In my case, I wonder if my family even read these, but that is okay, as there is another good reason to write in a blog. Although in order to give this reason I will need to explain what my brain remembers, and that is nothing. Yep—nothing, nada, zilch, zero, etc.

As I go back and read my previous blog posts, it is like I am reading them for the first time ever—as if I never wrote them. Admittedly, my brain does remember some things, and that is all the significant terrible things that has ever happened in my life. Okay, so I am being a little sarcastic, but I am trying to make a point. A point that I may have made on a previous blog post, but I have forgotten about it. I guess I could go back and read my blog posts to see if I have made a similar point, but I am lazy.
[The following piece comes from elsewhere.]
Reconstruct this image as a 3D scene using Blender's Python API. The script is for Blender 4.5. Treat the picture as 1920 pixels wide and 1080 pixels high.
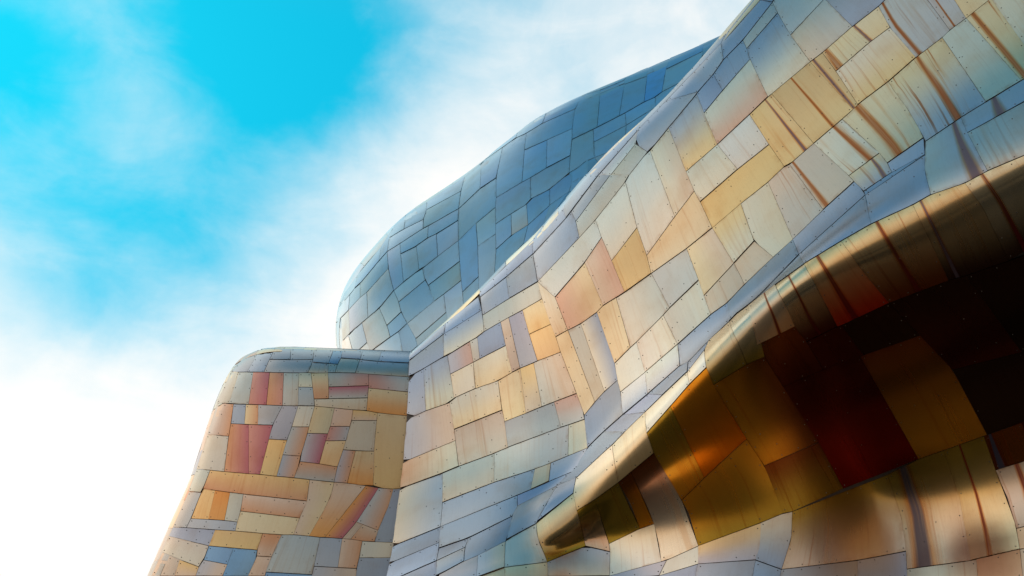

Typing of which, I was just reading a blog post of this really funny but lazy guy writing about annoying things he does not like to do. You should read it. Of course, you might realize that the blog post was actually written by me. I was personally surprised I wrote it myself. As I was reading it, I was thinking that all of those lazy items are still very relevant to me now! It is almost as if I know who I am when it comes to laziness. I guess that is good to admit to, which is the first step to recovery.

Anyway, writing blog posts helps me to remember my thoughts, as my brain seems to have issues. Typing of which, I have already confirmed the existence of the brain in a previous blog post, but I never did find out if it was working properly, which makes sense if it is not because I have a terrible time remembering things.

I was recently reading a really good article on What Memories Are Made Of, which helped me realize some of why I do not remember things. Maybe the reason why I do not remember things is because my brain has to make room for my amazing processing power that I use on a constant basis. Then again, maybe not. Maybe my brain works just the way God made it!